後ろ足から蹴り出すように、小刻みに前に進みます。
動きのニュアンスをご理解頂くために、ぜひ動画をご覧ください。
一見、前足から引っ張っているようですが、先に後ろ足のお尻やふくらはぎに力が入ってから、前に進んでいます。
■地面を踏む感覚をつかむ「ピラーマーチ1」
ミニバンドウォークで使ったお尻の筋肉を意識しながら、実際に歩く練習です。
まずはその場での足踏みから。一番力が入るのは、まっすぐな姿勢で、骨盤の真下で地面を押すことです。姿勢を維持しつつ、お尻の筋肉を使って地面を身体の真下で押しましょう。「膝を上げる」のではなく「地面を押した反動で逆足が勝手に上がる」感覚を養います。
■前に進む感覚を得る「ピラーマーチ2」
そのまま少しずつ前へ進んでいきます。しっかり骨盤の真下で地面を押して前に進みましょう。前に進もう進もうとして腰を前に折らないように(下写真)。力が抜けてしまい、前に進むために余計な力を使うことになってしまいます。
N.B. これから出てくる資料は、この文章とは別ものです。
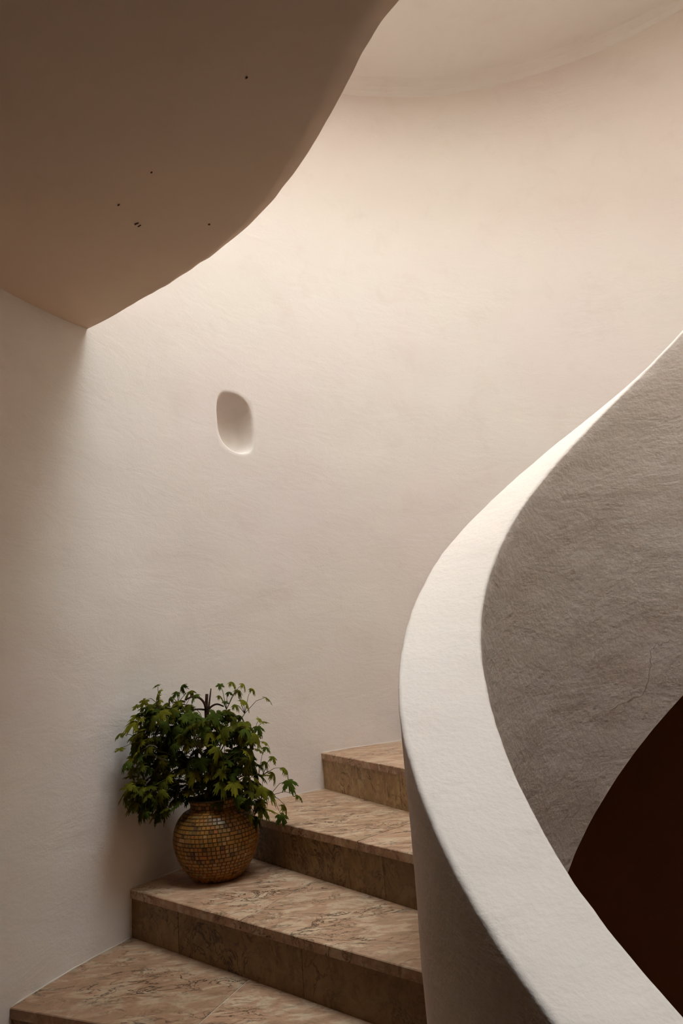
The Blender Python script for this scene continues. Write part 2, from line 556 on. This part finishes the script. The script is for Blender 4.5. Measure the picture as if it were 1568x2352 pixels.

■足、ヒザ、股関節の連動を感じる「ウオーキングランジ」
ピラーマーチよりも少し遠い位置に足を置き、腰を落としていきます。そうすることでお尻や前ももに負荷がかかるため、より力強く登山ができるようになります。膝の怪我予防にもなります。腕もしっかり振りましょう。
山登りのためのトレーニングなので、登り坂や階段を使っても行います。登山で持っていくリュックなどを背負って行うのも良いですね。
つま先が内外に向いたり、カラダを曲げて行うのはNGです。
最後にもう一度、最初のピラーマーチを行って、地面を押してその反動で進む感覚を養います。
3.まとめ
ファンクショナルトレーニングについてお伝えしました。誤った姿勢や動きのまま練習を重ねても、パフォーマンス向上には遠回りとなります。獲得したい動作は因数分解して、一つひとつを丁寧に意識的に行うことが重要です。
また、記事中でも触れましたが、「自分ひとりでは正しい動きがわかりにくい」ものです。
機能や動きを客観的に評価するトレーナーの指導のもとで、ファンクショナルトレーニングは可能になります。それがなく「正しい動きのつもりでスクワットをやった」としても、ケガをしてしまうことがあります。
正しいトレーニングを繰り返すことでしっかり筋肉を使えるようになり、少ない力で大きなパワーを生み出すことができるようになるとともに、動作の連繫が生まれます。それを無意識でもできるようになるトレーニングも必要です。
一つひとつのトレーニングは大変地味ですが、意外とキツいものが多いでしょう。これを繰り返すことで動きが理解できるようになります。お伝えした考え方をぜひ有効活用していただければ、と思います。